What Price Evil?

William Ehart

MUCH HAS BEEN written about the virtues and pitfalls of index funds that weight stocks based on their market value. In theory, every company’s stock market value reflects the collective wisdom of market participants. Apple the biggest stock in the world? Must be for good reasons, the thinking goes, so it should get a big index-fund weighting.

Well, the market cap of Russia in the Vanguard FTSE Emerging Markets ETF (symbol: VWO) as of Oct. 31 was 3.5%, bigger than Thailand, Mexico and Malaysia. That’s both low—reflecting the obvious risks and the small size of Russia’s kleptocratic economy—and, as it turned out, too high. I don’t claim that investors should have seen the expanded war in Ukraine coming four months ago, when iShares MSCI Russia ETF (ERUS) rose to its highest level since its 2010 inception. The fund has since plunged 76% from Oct. 25 through March 1. But there have been huge red flags about Vladimir Putin’s regime for more than a decade.

Those of a value bent, thinking they can beat the market with cheap stocks, might have seen opportunity in the Russian market’s price-earnings (P/E) ratio of seven as of Dec. 31, based on trailing 12-month earnings, versus 26 for the U.S. market. Perhaps the market isn’t pricing Russia correctly, some may have felt. The theory goes there’s a price at which everything becomes a bargain, even the bonds of a bankrupt company. But instead, Russia’s trailing P/E ratio has since fallen to three. Investors have lost billions bottom fishing.

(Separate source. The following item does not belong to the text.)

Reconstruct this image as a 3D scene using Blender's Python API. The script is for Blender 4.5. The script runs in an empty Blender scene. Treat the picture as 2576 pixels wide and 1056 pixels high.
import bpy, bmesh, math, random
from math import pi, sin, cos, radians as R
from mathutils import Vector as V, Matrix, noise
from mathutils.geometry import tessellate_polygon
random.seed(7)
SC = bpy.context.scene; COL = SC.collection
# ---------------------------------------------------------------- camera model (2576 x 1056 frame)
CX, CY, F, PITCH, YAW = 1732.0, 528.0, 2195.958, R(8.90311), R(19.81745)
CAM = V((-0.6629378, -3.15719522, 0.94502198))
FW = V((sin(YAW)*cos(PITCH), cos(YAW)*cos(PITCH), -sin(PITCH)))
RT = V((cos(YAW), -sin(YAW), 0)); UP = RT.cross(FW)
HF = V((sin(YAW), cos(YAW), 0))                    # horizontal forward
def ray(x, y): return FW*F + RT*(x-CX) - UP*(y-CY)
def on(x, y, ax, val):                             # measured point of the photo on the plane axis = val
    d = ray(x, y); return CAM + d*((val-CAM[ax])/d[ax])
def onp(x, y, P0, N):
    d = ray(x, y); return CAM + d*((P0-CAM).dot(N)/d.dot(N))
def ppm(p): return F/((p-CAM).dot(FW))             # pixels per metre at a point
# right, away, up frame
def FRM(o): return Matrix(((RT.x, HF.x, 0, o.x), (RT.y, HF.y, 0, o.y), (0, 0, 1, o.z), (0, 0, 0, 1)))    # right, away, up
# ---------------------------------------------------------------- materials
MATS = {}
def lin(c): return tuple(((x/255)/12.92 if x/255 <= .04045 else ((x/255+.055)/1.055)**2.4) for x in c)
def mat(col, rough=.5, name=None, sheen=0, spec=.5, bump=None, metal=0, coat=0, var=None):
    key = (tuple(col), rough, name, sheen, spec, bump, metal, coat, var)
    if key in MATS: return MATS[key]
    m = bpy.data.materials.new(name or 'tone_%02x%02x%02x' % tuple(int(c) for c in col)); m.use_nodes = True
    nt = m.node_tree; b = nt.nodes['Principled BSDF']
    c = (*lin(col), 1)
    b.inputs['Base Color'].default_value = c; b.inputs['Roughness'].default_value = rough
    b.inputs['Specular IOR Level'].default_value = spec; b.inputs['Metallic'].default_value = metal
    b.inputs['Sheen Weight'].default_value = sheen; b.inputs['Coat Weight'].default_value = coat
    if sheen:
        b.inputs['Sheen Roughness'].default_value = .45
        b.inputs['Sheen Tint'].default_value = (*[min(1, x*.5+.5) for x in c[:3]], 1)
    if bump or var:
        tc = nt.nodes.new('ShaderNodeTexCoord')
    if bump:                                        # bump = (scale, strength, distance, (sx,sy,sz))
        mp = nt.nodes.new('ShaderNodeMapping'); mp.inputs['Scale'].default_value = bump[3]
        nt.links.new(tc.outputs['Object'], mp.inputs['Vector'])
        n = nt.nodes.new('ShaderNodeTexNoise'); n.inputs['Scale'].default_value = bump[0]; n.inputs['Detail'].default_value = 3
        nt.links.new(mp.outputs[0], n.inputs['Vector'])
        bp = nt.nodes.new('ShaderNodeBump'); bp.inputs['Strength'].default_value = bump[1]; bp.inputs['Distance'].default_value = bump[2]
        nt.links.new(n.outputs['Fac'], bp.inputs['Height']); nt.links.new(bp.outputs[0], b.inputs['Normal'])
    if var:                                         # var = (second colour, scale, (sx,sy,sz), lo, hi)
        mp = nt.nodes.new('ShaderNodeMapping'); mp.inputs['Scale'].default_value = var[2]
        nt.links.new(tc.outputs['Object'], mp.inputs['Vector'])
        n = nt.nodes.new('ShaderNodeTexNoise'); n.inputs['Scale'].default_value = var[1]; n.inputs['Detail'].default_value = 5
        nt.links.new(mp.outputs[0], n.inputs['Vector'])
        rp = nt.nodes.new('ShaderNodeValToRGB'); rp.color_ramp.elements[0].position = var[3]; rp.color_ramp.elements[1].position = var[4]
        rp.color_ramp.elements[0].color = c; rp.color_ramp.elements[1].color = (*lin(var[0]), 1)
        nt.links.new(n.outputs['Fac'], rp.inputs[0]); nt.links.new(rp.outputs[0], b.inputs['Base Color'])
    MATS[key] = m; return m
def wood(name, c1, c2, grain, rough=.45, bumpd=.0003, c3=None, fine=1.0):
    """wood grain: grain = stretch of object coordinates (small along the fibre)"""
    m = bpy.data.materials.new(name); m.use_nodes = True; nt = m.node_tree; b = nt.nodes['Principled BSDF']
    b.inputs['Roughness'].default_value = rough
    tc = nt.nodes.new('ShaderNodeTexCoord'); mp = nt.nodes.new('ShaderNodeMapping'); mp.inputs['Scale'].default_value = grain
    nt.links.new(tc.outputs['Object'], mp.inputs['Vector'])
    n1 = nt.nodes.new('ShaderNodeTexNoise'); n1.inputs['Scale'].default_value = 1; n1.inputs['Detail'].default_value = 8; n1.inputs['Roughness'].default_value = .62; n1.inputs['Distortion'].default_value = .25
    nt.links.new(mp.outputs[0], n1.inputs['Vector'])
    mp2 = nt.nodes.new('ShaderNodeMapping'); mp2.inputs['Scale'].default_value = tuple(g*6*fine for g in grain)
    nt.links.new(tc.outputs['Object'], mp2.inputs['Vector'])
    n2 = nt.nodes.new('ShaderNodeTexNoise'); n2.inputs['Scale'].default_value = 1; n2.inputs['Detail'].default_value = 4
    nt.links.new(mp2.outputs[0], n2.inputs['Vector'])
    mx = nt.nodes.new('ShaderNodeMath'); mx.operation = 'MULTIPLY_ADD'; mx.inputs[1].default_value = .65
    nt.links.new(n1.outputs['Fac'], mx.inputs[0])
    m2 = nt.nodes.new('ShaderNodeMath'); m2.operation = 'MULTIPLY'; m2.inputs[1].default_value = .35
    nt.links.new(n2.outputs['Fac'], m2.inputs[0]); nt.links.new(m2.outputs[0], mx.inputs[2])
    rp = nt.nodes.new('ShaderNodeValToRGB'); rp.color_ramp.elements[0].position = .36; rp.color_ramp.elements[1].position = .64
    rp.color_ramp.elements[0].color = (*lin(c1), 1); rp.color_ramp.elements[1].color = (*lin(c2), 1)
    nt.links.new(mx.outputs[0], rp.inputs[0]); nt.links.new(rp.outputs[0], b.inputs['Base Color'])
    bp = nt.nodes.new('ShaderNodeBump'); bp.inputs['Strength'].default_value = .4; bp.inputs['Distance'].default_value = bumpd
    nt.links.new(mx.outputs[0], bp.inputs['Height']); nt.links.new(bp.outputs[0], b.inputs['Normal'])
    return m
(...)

A ballyhooed alternative to market-cap indexing is fundamental indexing, weighting stocks based on characteristics such as the size and sustainability of their dividend yields. How has that approach fared? As recently as October, iShares Emerging Markets Dividend ETF (DVYE) had nearly 23% in Russia, even more than it had in China. At the time of its June shareholder report, WisdomTree Emerging Markets High Dividend Fund (DEM) had 15% in Russia. In August, Schwab Fundamental Emerging Markets Large Company Index ETF (FNDE) reported 13% in Russia.

I pointed out the risk in these funds in an August 2019 article. Am I a genius? Believe me, given my many investment missteps, I’m best thought of as a contrarian indicator, hence my embrace—too late in life—of indexing.

Yet how smart did anyone have to be to realize that 23%, or even 13%, in Putin’s Russia was folly? But the dividend-weighted index creators had their blinders on. In a way, intentionally so.

Fundamental indexing has similarities to market-cap indexing to the extent that it seeks to take individual judgment—such as a stock-picker might exercise—out of the equation. Instead, it’s a rules-based system attempting to capture a universe of stocks exhibiting characteristics historically associated with market outperformance. A value judgment about Russia—or China, for that matter—was never part of the equation.

But should it have been? It’s dangerous to think you know more than the market—that’s nearly always an ego-driven loser’s bet. That’s one reason I inserted the caveat in my article two-and-a-half years ago that, with Russia’s P/E so low, the risks might be priced in. Yet, as fraught with emotion and fallibility as our judgment is, at a certain point, we must exercise it.

That judgment may be based on our moral values: Personally, I have tried for years to avoid much exposure to autocratic regimes that abuse their people, and there’s a lot of that among emerging markets. But I could also chalk up my judgment to common sense: It’s smart to avoid countries where an autocratic regime has the power and inclination to meddle deeply in its economy, its companies and its markets, and offers few protections to individual—especially foreign—shareholders.

There is one fund manager who cares deeply about the moral dimension, while also asserting that countries lacking freedom are fundamentally bad places to invest. I interviewed Perth Tolle, creator of the Freedom Emerging Markets 100 Index Fund (FRDM), in July 2020 and have since become an investor in her fund. Based on her unique “freedom-weighted” index, the fund has no exposure to Russia, China or Saudi Arabia, among others.

It’s an approach with risks of its own: 17% of the fund is in Poland and 15% in Chile, both hugely outsized positions relative to the market-cap indexes. Yet since inception in May 2019 through February, the fund is up 39%, outperforming Vanguard’s emerging markets index fund, which is up 30%, and iShares Core MSCI Emerging Markets Index Fund (IEMG), up 29%, and it’s even further ahead of the big fundamental-weighted funds mentioned above.

My suggestion: With Ukrainians fighting for their freedom—and indeed their lives—maybe we should give greater weight to our values not just in our political decisions, but also in our investment choices.